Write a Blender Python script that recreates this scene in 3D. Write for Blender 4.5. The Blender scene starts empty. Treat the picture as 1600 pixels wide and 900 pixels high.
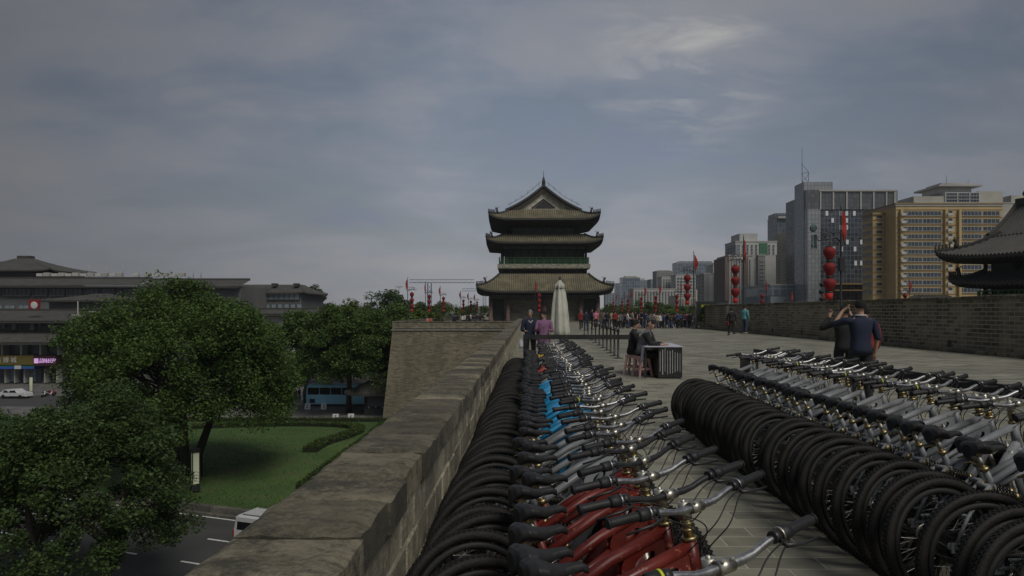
import bpy, math, random
import numpy as np
from math import sin, cos, pi, radians as R, sqrt
from mathutils import Vector, Matrix
sc = bpy.context.scene
col = sc.collection

# ------------------------------------------------------------------ camera, sky, sun, exposure
EYE = 1.5
F = 1067.0                      # focal length in photograph pixels (24 mm on a 36 mm sensor)
cam = bpy.data.cameras.new("camera"); cam.lens = 24.0; cam.sensor_width = 36.0
cam.shift_y = 36.5 / 1600; cam.clip_start = .05; cam.clip_end = 9000
co = bpy.data.objects.new("camera", cam); col.objects.link(co)
co.location = (0, 0, EYE); co.rotation_euler = (R(90), 0, 0)
sc.camera = co

SUN_EL, SUN_AZ = R(50), R(150)          # azimuth measured from +Y towards +X: behind the camera, to the right
w = bpy.data.worlds.new("World"); sc.world = w; w.use_nodes = True
nt = w.node_tree; N = nt.nodes; L = nt.links
bg = N["Background"]; bg.inputs[1].default_value = 1.0
sky = N.new("ShaderNodeTexSky"); sky.sky_type = 'NISHITA'; sky.sun_disc = False
sky.sun_elevation = SUN_EL; sky.sun_rotation = SUN_AZ
sky.air_density = 1.6; sky.dust_density = 3.0
tc = N.new("ShaderNodeTexCoord")
def wn(kind, **kw):
    n = N.new(kind)
    for k, v in kw.items(): setattr(n, k, v)
    return n
def wmath(op, a, b=None, clamp=False):
    n = N.new("ShaderNodeMath"); n.operation = op; n.use_clamp = clamp
    for i, v in enumerate((a, b)):
        if v is None: continue
        if isinstance(v, (int, float)): n.inputs[i].default_value = v
        else: L.new(v, n.inputs[i])
    return n.outputs[0]
sep = wn("ShaderNodeSeparateXYZ"); L.new(tc.outputs["Generated"], sep.inputs[0])
X_, Y_, Z_ = sep.outputs
den = wmath('ADD', wmath('MAXIMUM', Z_, 0.0), .22)          # a flat cloud deck seen in perspective
comb = wn("ShaderNodeCombineXYZ")
L.new(wmath('DIVIDE', X_, den), comb.inputs[0]); L.new(wmath('DIVIDE', Y_, den), comb.inputs[1])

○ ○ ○

Task requirements: Set down again, exactly, the lines of the material above from its first line to the one with "col = sc.collection", inclusive. Leave the pictures out.

Full output:
Write a Blender Python script that recreates this scene in 3D. Write for Blender 4.5. The Blender scene starts empty. Treat the picture as 1600 pixels wide and 900 pixels high.
import bpy, math, random
import numpy as np
from math import sin, cos, pi, radians as R, sqrt
from mathutils import Vector, Matrix
sc = bpy.context.scene
col = sc.collection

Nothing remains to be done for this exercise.